Majority Democrats and the Bush White House have finalized a deal to speed $14 billion in emergency loans to struggling U.S. automakers, congressional officials said Wednesday. Strong opposition lingered among some Republicans.
The White House did not go as far as to say the deal was final, although it did report "very good progress." The measure could see a House vote later Wednesday and be enacted by week's end. Then, money could be disbursed within days to cash-starved General Motors Corp. and Chrysler LLC, while Ford Motor Co.—which has said it has enough liquidity to stay afloat—would be eligible for federal aid.
It would create a government "car czar" named by President George W. Bush to dole out the loans, with the power to force the carmakers into bankruptcy next spring if they didn't cut quick deals with labor unions, creditors and others to restructure their businesses and become viable.
Congressional Republicans, left out of negotiations on the package, expressed grave reservations. A handful in the Senate promised to block the measure, which could delay a final vote for days.
Sen. David Vitter, R-La. said the package has an "ass-backwards" approach to curing what ails the U.S. auto industry_ giving carmakers money immediately, and only later demanding that they restructure.
Sen. Mitch McConnell, the GOP leader, said his side hadn't seen the measure as of Wednesday morning and wouldn't agree to immediate votes. "Republicans will not allow taxpayers to subsidize failure," he said, although McConnell added that the auto situation would be addressed by the end of the week.
Kausfiles is annoyed:
Why shouldn't the bailout deal include an explicit reopening of labor contracts?

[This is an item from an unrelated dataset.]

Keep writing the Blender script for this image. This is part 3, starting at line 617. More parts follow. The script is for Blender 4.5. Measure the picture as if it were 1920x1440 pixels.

If the new "auto czar" can order the companies to restructure, tell them to build smaller cars and veto any expenditure over $25 million, shouldn't he or she be able to require the UAW to give up the precious work rules that have rendered the domestically-owned industry inflexible and inefficient for decades? To be really effective, the bailout deal would have to "restructure" the UAW itself, so that union locals don't have an effective veto over productive labor practices proven in, say, the GM-Toyota NUMMI joint venture in San Jose, California.
I don't know what the actual deal contains (later NYT and other stories are vague), but this seems like a useful bright line for opponents of corporatist bailout-creep to draw: If the taxpayers are going to foot the bill, then the goal has to be a successful industry in the long run--not a Congressional fix designed to protect the UAW from what it would face in a normal bankruptcy. That means rewritten contracts. If the UAW members didn't want that, they shouldn't have let their firms go broke--that is, they should have made the concessions they're making now, and more, years ago, when it would have made the difference.
Requiring painful, bankruptcy-style reopening would set a cautionary precedent. Just as Rick Wagoner's removal will warn timid management, it would warn unions that their function isn't to squeeze the absolute maximum possible from their companies every moment. They need to leave enough of a margin of error so that in a downturn their industry doesn't have to come running to the taxpayers.
Even if one supports the idea of a bailout of some kind, this is, as expected, the wrong kind of bailout.